The MPF scheme was introduced in 2000 with a commitment to allowing employers choice regarding their provider, and launched with 20 trustees to run the various investment funds. Each trustee runs its own administration, fragmenting the system, duplicating processes, and raising costs.

Although over the years the number of trustees has consolidated to 13, that is still a lot of siloed processing for a small population. Each trustee handles its own employee enrollment, monthly contributions, benefit withdrawals, and other day-to-day paperwork – and with most of it indeed paper-based.

The eMPF Platform is not only digitizing these processes, but it is consolidating the administration into a single platform, with one set of standards and processes.

Trustees such as Manulife, AIA, HSBC, and Bank Consortium Trust will still exist, serving the needs of 355,000 employers running about 10 million individual accounts, invested across 404 mutual funds. But for employees who sign up to eMPF, the back-office work will be conducted over the platform, while the trustees focus on investments.

The government is funding eMPF, and the company will operate as a utility.

Cutting fees

All existing member accounts’ data will migrate to eMPF over the next two years.

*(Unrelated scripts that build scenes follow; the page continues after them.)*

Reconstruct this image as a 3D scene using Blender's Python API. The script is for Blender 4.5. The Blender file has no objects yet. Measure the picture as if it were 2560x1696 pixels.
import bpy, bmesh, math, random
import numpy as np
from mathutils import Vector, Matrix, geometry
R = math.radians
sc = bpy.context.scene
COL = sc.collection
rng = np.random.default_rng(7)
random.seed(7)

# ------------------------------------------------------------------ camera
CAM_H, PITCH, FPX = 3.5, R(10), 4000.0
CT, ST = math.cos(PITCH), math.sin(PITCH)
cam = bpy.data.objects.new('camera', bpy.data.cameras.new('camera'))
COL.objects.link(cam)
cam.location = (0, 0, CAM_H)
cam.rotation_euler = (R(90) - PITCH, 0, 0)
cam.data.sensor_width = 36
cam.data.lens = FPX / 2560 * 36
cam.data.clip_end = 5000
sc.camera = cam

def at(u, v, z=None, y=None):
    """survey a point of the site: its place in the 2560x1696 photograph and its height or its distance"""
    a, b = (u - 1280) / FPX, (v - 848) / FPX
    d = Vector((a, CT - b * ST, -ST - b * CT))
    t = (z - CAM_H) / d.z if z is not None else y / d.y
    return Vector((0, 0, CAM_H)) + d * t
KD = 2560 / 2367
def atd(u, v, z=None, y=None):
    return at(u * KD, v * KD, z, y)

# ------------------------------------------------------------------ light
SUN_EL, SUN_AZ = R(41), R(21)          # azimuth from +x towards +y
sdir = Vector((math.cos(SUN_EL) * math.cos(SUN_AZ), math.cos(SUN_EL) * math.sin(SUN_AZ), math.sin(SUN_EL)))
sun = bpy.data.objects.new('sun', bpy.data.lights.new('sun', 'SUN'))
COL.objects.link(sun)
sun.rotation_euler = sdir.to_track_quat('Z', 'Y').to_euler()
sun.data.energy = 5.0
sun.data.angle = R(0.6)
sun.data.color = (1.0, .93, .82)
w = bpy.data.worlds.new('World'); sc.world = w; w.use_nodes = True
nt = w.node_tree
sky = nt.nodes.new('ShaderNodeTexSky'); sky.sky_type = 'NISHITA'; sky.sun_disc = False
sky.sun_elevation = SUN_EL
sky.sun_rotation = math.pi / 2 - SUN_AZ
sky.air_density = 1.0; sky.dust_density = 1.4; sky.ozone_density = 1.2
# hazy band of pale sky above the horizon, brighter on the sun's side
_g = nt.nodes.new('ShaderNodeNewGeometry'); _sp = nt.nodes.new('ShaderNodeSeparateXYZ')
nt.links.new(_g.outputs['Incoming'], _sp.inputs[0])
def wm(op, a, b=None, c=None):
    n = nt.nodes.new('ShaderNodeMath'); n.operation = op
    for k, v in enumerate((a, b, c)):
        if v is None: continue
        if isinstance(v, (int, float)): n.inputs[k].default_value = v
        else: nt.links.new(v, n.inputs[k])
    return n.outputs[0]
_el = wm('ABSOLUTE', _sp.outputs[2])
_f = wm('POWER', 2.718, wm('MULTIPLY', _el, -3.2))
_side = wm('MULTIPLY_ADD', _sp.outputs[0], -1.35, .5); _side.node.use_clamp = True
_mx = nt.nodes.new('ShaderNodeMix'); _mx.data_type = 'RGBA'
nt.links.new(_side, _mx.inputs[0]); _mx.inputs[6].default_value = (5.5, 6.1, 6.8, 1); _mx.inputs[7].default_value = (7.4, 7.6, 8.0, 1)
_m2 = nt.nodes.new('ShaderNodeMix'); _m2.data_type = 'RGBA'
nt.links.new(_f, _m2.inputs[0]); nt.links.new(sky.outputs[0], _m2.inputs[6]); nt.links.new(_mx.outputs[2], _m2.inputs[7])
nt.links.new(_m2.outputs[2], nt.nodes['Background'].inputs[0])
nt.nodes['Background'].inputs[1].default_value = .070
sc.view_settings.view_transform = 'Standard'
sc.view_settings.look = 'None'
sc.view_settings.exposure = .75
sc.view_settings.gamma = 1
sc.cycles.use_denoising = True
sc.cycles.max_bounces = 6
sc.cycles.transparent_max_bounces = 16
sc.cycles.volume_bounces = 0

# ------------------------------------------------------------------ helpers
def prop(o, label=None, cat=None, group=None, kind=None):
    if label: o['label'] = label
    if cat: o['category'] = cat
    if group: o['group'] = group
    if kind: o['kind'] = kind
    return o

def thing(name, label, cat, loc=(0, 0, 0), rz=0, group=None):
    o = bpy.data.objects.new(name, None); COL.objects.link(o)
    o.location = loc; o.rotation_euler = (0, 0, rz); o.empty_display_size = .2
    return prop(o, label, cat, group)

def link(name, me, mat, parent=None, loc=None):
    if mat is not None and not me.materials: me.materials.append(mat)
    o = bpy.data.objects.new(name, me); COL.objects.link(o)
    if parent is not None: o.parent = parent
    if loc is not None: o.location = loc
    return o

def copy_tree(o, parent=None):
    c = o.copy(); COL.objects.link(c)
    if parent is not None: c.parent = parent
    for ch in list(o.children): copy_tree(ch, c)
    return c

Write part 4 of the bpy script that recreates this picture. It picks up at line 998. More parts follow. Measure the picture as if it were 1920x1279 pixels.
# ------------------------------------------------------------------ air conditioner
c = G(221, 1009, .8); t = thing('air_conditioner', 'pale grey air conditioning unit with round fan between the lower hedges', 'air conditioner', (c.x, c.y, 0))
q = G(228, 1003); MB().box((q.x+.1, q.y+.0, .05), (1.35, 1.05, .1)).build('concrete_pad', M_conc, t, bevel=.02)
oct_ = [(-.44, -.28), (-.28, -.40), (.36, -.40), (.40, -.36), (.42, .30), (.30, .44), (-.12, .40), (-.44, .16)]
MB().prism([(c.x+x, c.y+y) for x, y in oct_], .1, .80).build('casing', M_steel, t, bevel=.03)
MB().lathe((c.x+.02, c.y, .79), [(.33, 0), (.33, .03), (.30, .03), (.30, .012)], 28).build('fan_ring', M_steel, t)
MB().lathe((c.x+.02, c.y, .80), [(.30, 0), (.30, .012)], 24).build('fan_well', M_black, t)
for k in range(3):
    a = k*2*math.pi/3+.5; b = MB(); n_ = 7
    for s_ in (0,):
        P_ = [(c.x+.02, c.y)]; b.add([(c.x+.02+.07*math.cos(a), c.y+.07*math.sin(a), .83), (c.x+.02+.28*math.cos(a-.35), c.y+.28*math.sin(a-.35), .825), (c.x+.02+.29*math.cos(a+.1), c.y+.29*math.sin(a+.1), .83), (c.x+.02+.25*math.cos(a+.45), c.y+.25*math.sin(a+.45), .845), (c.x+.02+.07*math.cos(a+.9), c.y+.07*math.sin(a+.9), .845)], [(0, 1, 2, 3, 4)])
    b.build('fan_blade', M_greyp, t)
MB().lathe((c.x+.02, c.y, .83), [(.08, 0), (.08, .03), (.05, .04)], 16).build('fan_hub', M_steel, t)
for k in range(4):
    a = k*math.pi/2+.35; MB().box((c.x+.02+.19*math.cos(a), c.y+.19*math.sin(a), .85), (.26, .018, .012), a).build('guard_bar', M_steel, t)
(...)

Then members or their employers must activate their account and receive an ‘eMPF ID’.

“This is similar to your [government] ID, it goes with you throughout your working life,” Lui said.

ID holders can then log into the platform to see all of their accounts and manage them across trustees.

The employer-led nature of MPF means people changing jobs usually get different MPF providers. There is a limited form of portability and scheme consolidation. But the manual nature of MPF admin has made it inconvenient for people to bother with managing their MPF accounts, until they reach retirement age and want to withdraw their benefits.

Lui says eMPF will be a ‘one-stop shop’ for scheme members. “They will have access to information in real time and can transfer funds across trustees. This should create room for further fee reductions,” he said.

The company’s goal is to see administrative fees fall by 30 percent after two years. “Over ten years we can deliver up to HK$40 billion ($5 billion) in total savings to members,” he said. Meanwhile, trustees will focus on product, marketing and customer service, rather than on admin, which should drive competition.